• PROMPT
It is required that the lines from the top of the listing through the line with "sprig(a, b, s, 'petal2'" be reproduced exactly, excluding pictures.
◆ ◆ ◆
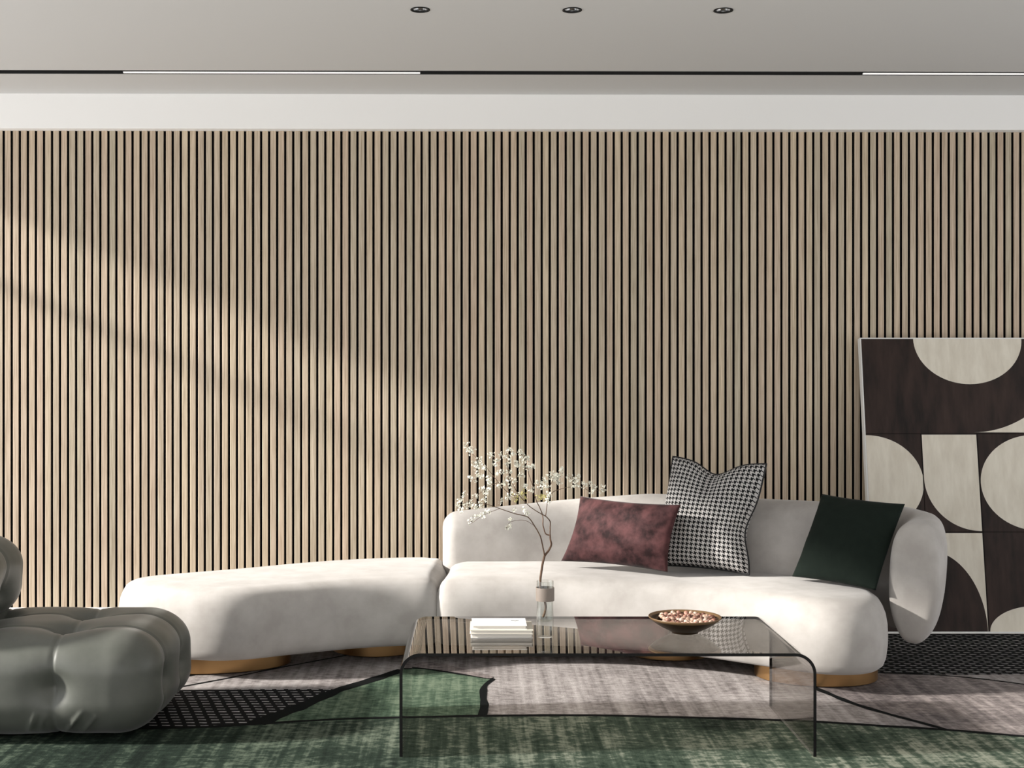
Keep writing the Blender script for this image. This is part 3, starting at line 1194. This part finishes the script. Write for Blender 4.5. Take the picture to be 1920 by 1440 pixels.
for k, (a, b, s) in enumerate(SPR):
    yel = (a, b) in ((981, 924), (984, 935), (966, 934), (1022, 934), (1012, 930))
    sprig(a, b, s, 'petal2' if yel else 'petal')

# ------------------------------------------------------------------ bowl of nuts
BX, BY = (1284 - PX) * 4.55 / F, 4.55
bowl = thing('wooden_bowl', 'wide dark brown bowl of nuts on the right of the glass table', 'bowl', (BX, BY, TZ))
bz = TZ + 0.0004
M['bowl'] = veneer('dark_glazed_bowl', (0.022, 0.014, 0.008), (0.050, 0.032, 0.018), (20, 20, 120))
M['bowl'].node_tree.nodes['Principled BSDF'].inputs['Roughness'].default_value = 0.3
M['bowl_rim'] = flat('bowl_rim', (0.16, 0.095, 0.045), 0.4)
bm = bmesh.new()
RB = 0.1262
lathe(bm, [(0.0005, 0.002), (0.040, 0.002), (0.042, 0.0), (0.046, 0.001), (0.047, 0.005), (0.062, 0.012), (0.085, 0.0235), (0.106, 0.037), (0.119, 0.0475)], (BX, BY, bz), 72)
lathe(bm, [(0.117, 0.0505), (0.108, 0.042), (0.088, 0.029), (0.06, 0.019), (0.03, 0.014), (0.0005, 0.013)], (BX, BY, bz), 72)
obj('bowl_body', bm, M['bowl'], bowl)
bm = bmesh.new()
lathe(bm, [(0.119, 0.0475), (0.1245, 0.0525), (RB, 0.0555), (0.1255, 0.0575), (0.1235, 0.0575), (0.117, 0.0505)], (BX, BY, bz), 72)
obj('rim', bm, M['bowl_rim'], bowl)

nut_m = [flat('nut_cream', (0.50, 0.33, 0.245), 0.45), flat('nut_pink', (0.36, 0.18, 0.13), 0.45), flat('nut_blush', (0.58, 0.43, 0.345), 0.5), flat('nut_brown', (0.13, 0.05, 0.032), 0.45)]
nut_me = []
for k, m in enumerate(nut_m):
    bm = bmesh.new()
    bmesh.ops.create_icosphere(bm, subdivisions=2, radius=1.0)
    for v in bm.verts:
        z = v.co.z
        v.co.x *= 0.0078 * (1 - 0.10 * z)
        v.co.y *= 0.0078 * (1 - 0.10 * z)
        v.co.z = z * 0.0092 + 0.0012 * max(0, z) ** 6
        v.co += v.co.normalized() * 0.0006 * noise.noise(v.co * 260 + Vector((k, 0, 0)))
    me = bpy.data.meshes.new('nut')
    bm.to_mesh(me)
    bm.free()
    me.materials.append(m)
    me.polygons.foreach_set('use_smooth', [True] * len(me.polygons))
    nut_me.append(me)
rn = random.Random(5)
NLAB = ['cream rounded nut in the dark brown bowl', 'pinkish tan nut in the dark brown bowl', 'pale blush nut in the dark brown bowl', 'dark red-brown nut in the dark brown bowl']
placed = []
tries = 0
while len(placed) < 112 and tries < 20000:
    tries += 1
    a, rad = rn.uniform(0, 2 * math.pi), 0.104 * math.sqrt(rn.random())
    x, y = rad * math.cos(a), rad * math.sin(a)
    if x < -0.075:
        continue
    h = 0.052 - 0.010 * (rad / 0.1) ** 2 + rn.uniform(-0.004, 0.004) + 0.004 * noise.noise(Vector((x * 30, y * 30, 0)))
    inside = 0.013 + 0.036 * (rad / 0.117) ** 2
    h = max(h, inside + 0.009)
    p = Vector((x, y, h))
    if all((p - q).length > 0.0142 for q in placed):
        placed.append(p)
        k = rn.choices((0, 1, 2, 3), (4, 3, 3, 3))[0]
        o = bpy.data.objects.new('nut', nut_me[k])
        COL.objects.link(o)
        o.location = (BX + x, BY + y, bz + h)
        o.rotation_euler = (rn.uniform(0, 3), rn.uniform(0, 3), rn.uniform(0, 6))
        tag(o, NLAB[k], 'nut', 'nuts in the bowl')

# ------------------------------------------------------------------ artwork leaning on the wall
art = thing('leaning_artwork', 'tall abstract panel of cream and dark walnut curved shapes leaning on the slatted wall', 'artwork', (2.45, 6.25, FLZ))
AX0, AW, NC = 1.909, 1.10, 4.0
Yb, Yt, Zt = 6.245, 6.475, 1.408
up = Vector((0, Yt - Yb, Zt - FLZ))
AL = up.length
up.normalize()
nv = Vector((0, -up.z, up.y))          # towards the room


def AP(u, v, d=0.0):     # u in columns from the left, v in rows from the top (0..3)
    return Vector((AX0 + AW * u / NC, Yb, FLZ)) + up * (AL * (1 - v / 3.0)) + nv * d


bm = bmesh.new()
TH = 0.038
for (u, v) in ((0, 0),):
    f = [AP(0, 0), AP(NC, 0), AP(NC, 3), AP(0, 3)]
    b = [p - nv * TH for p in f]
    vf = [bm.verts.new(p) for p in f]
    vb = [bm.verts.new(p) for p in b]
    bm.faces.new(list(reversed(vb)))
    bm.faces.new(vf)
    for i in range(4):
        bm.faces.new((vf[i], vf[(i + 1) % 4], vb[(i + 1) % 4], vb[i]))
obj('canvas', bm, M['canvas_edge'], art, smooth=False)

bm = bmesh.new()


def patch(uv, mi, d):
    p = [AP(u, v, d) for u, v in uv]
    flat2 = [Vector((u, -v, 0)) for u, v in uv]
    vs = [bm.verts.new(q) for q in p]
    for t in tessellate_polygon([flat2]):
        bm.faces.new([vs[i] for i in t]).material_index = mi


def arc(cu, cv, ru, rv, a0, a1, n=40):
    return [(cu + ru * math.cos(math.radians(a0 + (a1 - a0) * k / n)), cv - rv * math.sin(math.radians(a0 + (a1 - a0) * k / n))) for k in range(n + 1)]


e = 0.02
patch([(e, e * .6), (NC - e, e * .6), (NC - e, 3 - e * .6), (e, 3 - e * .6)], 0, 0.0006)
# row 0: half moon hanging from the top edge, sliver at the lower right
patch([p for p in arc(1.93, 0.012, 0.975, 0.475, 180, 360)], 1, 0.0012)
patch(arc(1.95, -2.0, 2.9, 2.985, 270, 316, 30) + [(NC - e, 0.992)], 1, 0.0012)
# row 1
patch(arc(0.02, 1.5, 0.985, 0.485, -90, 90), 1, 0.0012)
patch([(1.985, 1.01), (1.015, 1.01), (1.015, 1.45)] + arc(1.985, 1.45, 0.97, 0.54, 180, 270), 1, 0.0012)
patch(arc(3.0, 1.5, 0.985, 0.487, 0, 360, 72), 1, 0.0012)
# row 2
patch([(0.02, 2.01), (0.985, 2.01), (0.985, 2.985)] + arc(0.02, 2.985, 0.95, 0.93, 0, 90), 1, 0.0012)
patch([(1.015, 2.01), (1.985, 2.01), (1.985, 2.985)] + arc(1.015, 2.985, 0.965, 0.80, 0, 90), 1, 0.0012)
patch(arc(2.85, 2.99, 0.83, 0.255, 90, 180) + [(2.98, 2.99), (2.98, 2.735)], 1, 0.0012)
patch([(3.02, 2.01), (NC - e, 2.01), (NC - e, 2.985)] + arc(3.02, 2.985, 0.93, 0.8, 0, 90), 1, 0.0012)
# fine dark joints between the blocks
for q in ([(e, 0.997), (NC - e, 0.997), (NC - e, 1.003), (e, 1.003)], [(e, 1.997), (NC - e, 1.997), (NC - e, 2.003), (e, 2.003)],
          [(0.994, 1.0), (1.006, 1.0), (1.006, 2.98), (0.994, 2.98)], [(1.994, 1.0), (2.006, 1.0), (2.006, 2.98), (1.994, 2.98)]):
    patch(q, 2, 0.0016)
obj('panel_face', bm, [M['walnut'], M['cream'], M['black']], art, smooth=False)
◆ ◆ ◆
• TASK ANSWER
Keep writing the Blender script for this image. This is part 3, starting at line 1194. This part finishes the script. Write for Blender 4.5. Take the picture to be 1920 by 1440 pixels.
for k, (a, b, s) in enumerate(SPR):
    yel = (a, b) in ((981, 924), (984, 935), (966, 934), (1022, 934), (1012, 930))
    sprig(a, b, s, 'petal2' if yel else 'petal')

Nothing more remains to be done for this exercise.